Around the world, the aim is the same — to produce a product as cost effectively as possible, to deliver it to the customer as quickly as possible and to do it with as few impediments as possible. Often, the weak link in the chain is the same as the strength: people.
In order to increase the productivity of the people involved and to minimize risk, business has turned to process. One such process, lean manufacturing, is a methodology originally developed by Toyota to increase efficiency within its plants. Since then, lean production philosophies have worked their way into many facets of management through lean thinking principles. Lean thinking can now be found in fields as diverse as software houses and the building industry.
In the same time frame that Toyota was developing lean, Motorola was creating a methodology that became known as Six Sigma. It found wider acclaim in the 1990s when Jack Welsh's guardianship of General Electric saw it become a cornerstone of the business. Like Toyota, General Electric needed to combine the efficiency of its people with a requirement to cut waste. The two are now indelibly linked.
Whereas Six Sigma looks to improve process by means of statistical analysis of production metrics, lean seeks to improve the flow, eliminating unevenness. Like many of the terms used in business, flow crosses many boundaries. Sportsmen, artists and programmers all seek the Zen-like state of being "in the zone." With the workforce in aggregation working in a state of flow, the process will almost look after itself.
Just in time (JIT) is another manufacturing approach that emanated from Japan and caught the world's interest. Lean, Six Sigma and JIT are companionable bedfellows.
If something is good in one industry, it will be adapted by another. Hence, both lean and JIT make use of Kanban, another innovation from the east that has inculcated its presence the world over. Kanban, again with its nascence in Toyota, is best translated as a signboard or billboard. In software, Kanban is the latest iteration of thinking in the agile methodology process suite. Dig a little deeper though and agile (lightweight, flexible and responsive) development of usable software in as short a time as possible is not so far removed from lean practices.
Although Six Sigma is ostensibly about statistics, lean about flow, and JIT about the elimination of waste, they all have one thing in common. From Abraham Maslow's study of the hierarchy of needs to Frederick Herzberg's motivation and hygiene factors, all of these theories and practices become the bedrock of management teaching practices because they all have one common factor: people. Get the people part of your process right and the rest will follow. People the world over respond to the same principles, whatever the language and wherever the birthplace of the process.

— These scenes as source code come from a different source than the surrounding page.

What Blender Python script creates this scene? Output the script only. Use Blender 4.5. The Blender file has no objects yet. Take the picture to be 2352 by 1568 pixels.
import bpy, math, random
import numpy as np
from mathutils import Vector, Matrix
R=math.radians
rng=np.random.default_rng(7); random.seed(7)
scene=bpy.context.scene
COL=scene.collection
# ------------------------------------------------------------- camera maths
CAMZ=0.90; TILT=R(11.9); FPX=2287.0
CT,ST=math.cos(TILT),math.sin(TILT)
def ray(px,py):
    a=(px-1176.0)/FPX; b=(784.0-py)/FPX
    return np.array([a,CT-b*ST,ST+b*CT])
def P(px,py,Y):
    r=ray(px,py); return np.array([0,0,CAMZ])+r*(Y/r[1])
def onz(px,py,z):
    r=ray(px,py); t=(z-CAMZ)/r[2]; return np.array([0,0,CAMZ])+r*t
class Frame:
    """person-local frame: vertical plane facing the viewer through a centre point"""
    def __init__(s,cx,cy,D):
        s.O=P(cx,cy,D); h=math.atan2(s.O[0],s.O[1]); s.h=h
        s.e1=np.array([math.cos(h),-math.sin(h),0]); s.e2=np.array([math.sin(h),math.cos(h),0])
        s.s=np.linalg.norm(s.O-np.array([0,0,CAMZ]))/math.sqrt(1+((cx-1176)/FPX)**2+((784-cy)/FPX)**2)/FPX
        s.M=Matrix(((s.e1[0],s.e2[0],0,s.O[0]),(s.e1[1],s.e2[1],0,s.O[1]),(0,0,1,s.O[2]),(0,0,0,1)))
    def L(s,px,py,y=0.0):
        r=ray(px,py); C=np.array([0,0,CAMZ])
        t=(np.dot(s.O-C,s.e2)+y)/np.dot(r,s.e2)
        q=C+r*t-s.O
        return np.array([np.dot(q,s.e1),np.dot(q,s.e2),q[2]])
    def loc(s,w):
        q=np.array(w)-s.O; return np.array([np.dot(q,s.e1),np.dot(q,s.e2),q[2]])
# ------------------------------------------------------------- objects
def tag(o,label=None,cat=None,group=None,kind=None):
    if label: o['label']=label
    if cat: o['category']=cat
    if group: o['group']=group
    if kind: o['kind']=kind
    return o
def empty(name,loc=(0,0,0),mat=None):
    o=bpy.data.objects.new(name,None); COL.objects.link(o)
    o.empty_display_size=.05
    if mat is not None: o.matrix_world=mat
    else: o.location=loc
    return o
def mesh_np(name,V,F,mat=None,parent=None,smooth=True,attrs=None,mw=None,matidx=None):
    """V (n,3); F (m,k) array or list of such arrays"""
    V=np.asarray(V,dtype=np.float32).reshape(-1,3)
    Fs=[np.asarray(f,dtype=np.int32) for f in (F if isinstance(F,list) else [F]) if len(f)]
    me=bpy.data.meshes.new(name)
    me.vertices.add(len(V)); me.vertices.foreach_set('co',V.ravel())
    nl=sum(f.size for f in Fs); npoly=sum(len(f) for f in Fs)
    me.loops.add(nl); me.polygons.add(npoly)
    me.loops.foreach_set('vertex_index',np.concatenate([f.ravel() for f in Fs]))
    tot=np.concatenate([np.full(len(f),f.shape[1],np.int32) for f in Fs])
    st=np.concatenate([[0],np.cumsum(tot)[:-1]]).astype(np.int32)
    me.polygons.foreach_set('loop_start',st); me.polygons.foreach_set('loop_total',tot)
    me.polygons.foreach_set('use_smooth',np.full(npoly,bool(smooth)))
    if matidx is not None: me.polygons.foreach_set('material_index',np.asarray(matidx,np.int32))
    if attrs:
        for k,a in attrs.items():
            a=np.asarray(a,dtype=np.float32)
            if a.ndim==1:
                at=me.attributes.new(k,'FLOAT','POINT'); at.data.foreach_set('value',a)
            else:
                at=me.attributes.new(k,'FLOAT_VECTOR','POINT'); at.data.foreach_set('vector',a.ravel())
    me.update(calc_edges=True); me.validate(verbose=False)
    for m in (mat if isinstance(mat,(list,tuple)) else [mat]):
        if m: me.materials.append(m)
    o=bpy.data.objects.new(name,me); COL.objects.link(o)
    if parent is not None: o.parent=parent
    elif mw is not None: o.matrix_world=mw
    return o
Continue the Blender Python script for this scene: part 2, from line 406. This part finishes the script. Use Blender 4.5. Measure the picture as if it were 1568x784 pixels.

There is one significant difference between manufacturing and the more office-bound industries like software houses. If things go wrong during the operation of large pieces of manufacturing machinery, people can get hurt. It is no surprise then that the practice of health and safety is paramount within heavy manufacturing. However, if things do go wrong, all is not lost. Every process builds in space for feedback, for the ability to extract the lessons learned from every iteration of the process that went before. If lessons are not learned, information is wasted just as much as the physical assets. Keeping all production within the standard normal beloved by Six Sigma should be every process's goal.